* Request
Please take the entries below from the first line through the line containing "CAM = Vector((0, 0, H))" and repeat them exactly, leaving out everything after.

* Provided records

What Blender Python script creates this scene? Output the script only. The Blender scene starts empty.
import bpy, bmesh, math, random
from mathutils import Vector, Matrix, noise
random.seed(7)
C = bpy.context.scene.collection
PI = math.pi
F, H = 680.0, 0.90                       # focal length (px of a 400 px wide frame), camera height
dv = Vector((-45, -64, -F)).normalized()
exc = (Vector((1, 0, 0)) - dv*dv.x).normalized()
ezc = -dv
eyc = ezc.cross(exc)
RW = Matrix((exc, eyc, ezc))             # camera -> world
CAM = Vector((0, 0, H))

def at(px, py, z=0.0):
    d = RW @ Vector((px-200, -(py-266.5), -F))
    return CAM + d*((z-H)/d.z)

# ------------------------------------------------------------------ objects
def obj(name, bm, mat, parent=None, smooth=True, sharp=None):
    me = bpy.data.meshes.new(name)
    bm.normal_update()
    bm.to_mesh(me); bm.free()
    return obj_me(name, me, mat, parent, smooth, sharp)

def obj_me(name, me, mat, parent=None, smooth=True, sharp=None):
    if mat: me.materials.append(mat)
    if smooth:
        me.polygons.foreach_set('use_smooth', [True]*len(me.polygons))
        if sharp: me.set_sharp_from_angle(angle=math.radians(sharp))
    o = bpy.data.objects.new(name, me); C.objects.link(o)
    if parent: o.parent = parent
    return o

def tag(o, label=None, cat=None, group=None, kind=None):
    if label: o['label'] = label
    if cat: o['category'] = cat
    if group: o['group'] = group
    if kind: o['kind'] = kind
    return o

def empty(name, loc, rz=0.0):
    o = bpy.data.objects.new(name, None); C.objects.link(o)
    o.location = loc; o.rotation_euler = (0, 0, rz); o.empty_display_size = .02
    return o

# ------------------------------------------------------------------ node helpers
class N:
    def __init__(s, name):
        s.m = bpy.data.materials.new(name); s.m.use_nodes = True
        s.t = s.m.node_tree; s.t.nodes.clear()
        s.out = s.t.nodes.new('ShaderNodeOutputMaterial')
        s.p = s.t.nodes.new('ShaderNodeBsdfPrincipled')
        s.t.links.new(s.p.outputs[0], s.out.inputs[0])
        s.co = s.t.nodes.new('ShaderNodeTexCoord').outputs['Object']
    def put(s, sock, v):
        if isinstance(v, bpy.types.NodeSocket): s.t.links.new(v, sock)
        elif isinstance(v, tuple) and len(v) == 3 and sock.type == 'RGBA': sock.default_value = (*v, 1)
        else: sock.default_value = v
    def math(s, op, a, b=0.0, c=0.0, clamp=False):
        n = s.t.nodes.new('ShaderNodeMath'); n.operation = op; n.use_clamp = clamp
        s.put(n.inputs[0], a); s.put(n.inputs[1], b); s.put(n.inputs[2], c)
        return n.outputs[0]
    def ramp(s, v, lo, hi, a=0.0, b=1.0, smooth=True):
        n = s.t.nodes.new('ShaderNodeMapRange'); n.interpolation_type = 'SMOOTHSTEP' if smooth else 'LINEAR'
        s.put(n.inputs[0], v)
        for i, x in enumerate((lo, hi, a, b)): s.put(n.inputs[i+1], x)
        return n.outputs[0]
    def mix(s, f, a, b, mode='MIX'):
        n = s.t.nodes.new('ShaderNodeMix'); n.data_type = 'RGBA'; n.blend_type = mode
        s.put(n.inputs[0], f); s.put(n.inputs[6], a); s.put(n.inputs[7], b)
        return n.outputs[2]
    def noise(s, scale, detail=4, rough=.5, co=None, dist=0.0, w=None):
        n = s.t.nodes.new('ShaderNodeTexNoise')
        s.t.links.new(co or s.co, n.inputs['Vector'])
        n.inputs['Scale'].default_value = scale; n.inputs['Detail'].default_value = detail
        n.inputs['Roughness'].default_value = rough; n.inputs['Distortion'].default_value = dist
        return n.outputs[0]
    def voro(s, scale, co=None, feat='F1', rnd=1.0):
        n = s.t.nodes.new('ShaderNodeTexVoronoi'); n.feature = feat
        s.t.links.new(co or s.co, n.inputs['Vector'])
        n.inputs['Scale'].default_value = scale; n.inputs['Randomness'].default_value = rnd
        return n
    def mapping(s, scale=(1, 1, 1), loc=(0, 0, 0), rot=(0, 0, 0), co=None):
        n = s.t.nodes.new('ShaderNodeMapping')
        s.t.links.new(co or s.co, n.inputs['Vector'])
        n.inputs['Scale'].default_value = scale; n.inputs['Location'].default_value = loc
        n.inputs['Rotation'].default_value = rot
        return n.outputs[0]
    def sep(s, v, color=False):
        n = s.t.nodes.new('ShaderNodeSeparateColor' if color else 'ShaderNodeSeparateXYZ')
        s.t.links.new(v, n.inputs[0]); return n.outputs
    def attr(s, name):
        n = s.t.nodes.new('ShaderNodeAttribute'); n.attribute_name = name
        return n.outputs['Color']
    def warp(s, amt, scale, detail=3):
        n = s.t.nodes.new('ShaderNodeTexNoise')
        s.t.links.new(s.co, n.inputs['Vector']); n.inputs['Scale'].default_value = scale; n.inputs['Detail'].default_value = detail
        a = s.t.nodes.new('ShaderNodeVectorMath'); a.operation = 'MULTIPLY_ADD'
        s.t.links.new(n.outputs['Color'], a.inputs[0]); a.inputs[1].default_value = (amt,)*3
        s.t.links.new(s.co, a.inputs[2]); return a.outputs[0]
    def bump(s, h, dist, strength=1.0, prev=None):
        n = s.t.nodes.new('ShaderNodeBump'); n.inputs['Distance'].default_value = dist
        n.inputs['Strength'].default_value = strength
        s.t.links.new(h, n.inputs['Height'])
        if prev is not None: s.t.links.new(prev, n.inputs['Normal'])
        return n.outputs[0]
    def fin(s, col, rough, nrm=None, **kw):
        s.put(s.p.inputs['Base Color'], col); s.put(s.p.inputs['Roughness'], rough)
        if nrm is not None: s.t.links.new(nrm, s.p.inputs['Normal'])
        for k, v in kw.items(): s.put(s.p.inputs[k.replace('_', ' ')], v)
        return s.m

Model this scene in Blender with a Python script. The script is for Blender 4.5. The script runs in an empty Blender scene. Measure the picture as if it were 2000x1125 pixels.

* Solution
What Blender Python script creates this scene? Output the script only. The Blender scene starts empty.
import bpy, bmesh, math, random
from mathutils import Vector, Matrix, noise
random.seed(7)
C = bpy.context.scene.collection
PI = math.pi
F, H = 680.0, 0.90                       # focal length (px of a 400 px wide frame), camera height
dv = Vector((-45, -64, -F)).normalized()
exc = (Vector((1, 0, 0)) - dv*dv.x).normalized()
ezc = -dv
eyc = ezc.cross(exc)
RW = Matrix((exc, eyc, ezc))             # camera -> world
CAM = Vector((0, 0, H))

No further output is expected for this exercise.